No, they were not. In fact, very few of them were. Yes, Thomas Jefferson was not an orthodox Christian, and Benjamin Franklin was a deist, but those religious positions were by no means representative of the founders. The signers of the Declaration itself were, for example, overwhelmingly orthodox Christians (52 of 56). Jefferson knew he was writing a document that, if it were to accomplish anything, required the assent of an overwhelmingly orthodox Christian audience (both the men who would sign it and the population that would be called to rally around it). He responded by writing a document that was consciously intended to appeal to that audience.
- Slave owners used Biblical arguments.
Yes, they did. And they were wrong.
- Metaphysical materialism did not begin with Darwin.
Of course it didn’t. Democritus (ca. 400 BC) was probably the first systematic materialists, and the Epicureans based a large part of their philosophy on his ideas. I did not say that materialism began with Darwin. I said that the triumph of materialism in formerly Christian western institutions began with Darwin. On this point, Richard Dawkins is correct. Atheism predated Darwin, but Darwin made it possible to be an intellectually fulfilled atheist. As an aside, Dawkins’ s statement was true for Darwin’s fellow Victorians and perhaps for a couple of generations afterward. In an age where atheist true believers are increasingly required to grit their teeth in the face of the overwhelming evidence of design (particularly at the cellular and molecular level), this is no longer true. But the damage has been done. History will show that Darwinism was a bridge between evidence based epistemology and post-modern epistemology. In other words, by the time it was revealed that the evidence no longer supported Darwin, evidence no longer mattered.
- Christians are bad, as the Wars of Religion proved
This argument is based on a flawed conception of Christian doctrine.
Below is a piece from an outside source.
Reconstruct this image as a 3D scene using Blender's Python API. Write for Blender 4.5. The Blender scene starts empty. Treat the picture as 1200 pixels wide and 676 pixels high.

Christianity does not teach that Christians are good and non-Christians are bad. Christianity teachers that everyone is bad and that is why everyone stands in need of Christ’s grace for salvation. Christianity also teaches that the Holy Spirit works in Christ’s followers to sanctify them and lead them to good works. From a Christian perspective, it is entirely unsurprising that evil men will start unjust wars using religion as a pretext. It is also entirely unsurprising that atheists such as Stalin and Mao will kill tens of millions in a quixotic quest for earthly atheist political utopia. For the Christian, history is one long blood-soaked lesson in the truth of doctrine of the depravity of man, whether that depravity is cloaked in perverted religion or materialist madness.
- “Materialism” is not a thing (or no one has believed in Materialism since the 1800s).
Here I use the term as a shorthand for a metaphysical monism that denies the existence of God. If you prefer physicalism, naturalism, priority monism, etc., OK.